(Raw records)
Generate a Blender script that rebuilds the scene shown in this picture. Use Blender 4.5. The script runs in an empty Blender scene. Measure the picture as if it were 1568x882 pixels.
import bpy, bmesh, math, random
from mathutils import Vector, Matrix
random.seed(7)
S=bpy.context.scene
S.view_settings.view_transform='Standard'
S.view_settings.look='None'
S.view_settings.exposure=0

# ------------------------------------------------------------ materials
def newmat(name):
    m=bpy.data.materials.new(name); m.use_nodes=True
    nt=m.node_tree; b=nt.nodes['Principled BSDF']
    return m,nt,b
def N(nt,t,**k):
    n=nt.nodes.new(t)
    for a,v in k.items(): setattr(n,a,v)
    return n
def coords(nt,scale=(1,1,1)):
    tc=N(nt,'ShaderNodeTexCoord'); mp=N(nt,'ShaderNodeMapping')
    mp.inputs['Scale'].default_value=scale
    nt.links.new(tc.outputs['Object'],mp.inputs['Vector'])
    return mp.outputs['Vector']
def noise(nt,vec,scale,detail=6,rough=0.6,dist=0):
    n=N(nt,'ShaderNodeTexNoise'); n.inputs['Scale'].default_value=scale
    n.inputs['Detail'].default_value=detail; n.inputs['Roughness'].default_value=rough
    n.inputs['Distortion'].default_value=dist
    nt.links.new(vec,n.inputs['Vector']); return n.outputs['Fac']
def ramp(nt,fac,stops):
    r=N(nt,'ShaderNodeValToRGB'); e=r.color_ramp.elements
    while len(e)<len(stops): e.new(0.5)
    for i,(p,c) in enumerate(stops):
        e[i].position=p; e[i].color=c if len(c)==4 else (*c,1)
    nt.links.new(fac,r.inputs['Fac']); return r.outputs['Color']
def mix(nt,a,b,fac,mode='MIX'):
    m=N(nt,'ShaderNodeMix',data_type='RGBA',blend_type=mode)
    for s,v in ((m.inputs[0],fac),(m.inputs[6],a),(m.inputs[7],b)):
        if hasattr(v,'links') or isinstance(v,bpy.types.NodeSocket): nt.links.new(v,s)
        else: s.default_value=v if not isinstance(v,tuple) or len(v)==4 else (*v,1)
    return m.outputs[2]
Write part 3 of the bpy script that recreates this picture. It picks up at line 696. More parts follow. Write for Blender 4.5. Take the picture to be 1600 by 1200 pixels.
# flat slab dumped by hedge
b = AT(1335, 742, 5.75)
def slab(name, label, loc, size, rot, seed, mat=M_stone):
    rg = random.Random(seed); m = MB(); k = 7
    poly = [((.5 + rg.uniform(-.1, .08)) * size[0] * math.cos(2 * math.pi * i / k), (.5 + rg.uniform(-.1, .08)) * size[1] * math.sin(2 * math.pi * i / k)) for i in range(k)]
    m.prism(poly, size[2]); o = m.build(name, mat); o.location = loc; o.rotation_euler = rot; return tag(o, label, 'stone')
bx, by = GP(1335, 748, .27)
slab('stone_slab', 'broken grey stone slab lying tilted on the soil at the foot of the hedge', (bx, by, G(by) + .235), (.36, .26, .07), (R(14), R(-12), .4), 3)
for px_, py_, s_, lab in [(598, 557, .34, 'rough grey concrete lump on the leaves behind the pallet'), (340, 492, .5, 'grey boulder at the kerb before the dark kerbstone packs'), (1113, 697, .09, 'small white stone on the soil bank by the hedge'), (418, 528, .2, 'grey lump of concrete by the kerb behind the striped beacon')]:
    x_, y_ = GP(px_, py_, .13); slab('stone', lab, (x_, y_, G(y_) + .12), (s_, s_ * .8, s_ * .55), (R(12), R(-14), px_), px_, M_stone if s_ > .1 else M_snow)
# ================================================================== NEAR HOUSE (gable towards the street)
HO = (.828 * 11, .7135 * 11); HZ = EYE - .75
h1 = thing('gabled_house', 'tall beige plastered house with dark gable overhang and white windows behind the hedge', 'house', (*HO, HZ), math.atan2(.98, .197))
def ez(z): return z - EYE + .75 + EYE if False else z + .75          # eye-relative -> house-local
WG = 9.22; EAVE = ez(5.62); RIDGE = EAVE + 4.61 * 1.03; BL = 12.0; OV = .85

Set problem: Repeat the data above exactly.

Result of this exercise:
Generate a Blender script that rebuilds the scene shown in this picture. Use Blender 4.5. The script runs in an empty Blender scene. Measure the picture as if it were 1568x882 pixels.
import bpy, bmesh, math, random
from mathutils import Vector, Matrix
random.seed(7)
S=bpy.context.scene
S.view_settings.view_transform='Standard'
S.view_settings.look='None'
S.view_settings.exposure=0

# ------------------------------------------------------------ materials
def newmat(name):
    m=bpy.data.materials.new(name); m.use_nodes=True
    nt=m.node_tree; b=nt.nodes['Principled BSDF']
    return m,nt,b
def N(nt,t,**k):
    n=nt.nodes.new(t)
    for a,v in k.items(): setattr(n,a,v)
    return n
def coords(nt,scale=(1,1,1)):
    tc=N(nt,'ShaderNodeTexCoord'); mp=N(nt,'ShaderNodeMapping')
    mp.inputs['Scale'].default_value=scale
    nt.links.new(tc.outputs['Object'],mp.inputs['Vector'])
    return mp.outputs['Vector']
def noise(nt,vec,scale,detail=6,rough=0.6,dist=0):
    n=N(nt,'ShaderNodeTexNoise'); n.inputs['Scale'].default_value=scale
    n.inputs['Detail'].default_value=detail; n.inputs['Roughness'].default_value=rough
    n.inputs['Distortion'].default_value=dist
    nt.links.new(vec,n.inputs['Vector']); return n.outputs['Fac']
def ramp(nt,fac,stops):
    r=N(nt,'ShaderNodeValToRGB'); e=r.color_ramp.elements
    while len(e)<len(stops): e.new(0.5)
    for i,(p,c) in enumerate(stops):
        e[i].position=p; e[i].color=c if len(c)==4 else (*c,1)
    nt.links.new(fac,r.inputs['Fac']); return r.outputs['Color']
def mix(nt,a,b,fac,mode='MIX'):
    m=N(nt,'ShaderNodeMix',data_type='RGBA',blend_type=mode)
    for s,v in ((m.inputs[0],fac),(m.inputs[6],a),(m.inputs[7],b)):
        if hasattr(v,'links') or isinstance(v,bpy.types.NodeSocket): nt.links.new(v,s)
        else: s.default_value=v if not isinstance(v,tuple) or len(v)==4 else (*v,1)
    return m.outputs[2]
Write part 3 of the bpy script that recreates this picture. It picks up at line 696. More parts follow. Write for Blender 4.5. Take the picture to be 1600 by 1200 pixels.
# flat slab dumped by hedge
b = AT(1335, 742, 5.75)
def slab(name, label, loc, size, rot, seed, mat=M_stone):
    rg = random.Random(seed); m = MB(); k = 7
    poly = [((.5 + rg.uniform(-.1, .08)) * size[0] * math.cos(2 * math.pi * i / k), (.5 + rg.uniform(-.1, .08)) * size[1] * math.sin(2 * math.pi * i / k)) for i in range(k)]
    m.prism(poly, size[2]); o = m.build(name, mat); o.location = loc; o.rotation_euler = rot; return tag(o, label, 'stone')
bx, by = GP(1335, 748, .27)
slab('stone_slab', 'broken grey stone slab lying tilted on the soil at the foot of the hedge', (bx, by, G(by) + .235), (.36, .26, .07), (R(14), R(-12), .4), 3)
for px_, py_, s_, lab in [(598, 557, .34, 'rough grey concrete lump on the leaves behind the pallet'), (340, 492, .5, 'grey boulder at the kerb before the dark kerbstone packs'), (1113, 697, .09, 'small white stone on the soil bank by the hedge'), (418, 528, .2, 'grey lump of concrete by the kerb behind the striped beacon')]:
    x_, y_ = GP(px_, py_, .13); slab('stone', lab, (x_, y_, G(y_) + .12), (s_, s_ * .8, s_ * .55), (R(12), R(-14), px_), px_, M_stone if s_ > .1 else M_snow)
# ================================================================== NEAR HOUSE (gable towards the street)
HO = (.828 * 11, .7135 * 11); HZ = EYE - .75
h1 = thing('gabled_house', 'tall beige plastered house with dark gable overhang and white windows behind the hedge', 'house', (*HO, HZ), math.atan2(.98, .197))
def ez(z): return z - EYE + .75 + EYE if False else z + .75          # eye-relative -> house-local
WG = 9.22; EAVE = ez(5.62); RIDGE = EAVE + 4.61 * 1.03; BL = 12.0; OV = .85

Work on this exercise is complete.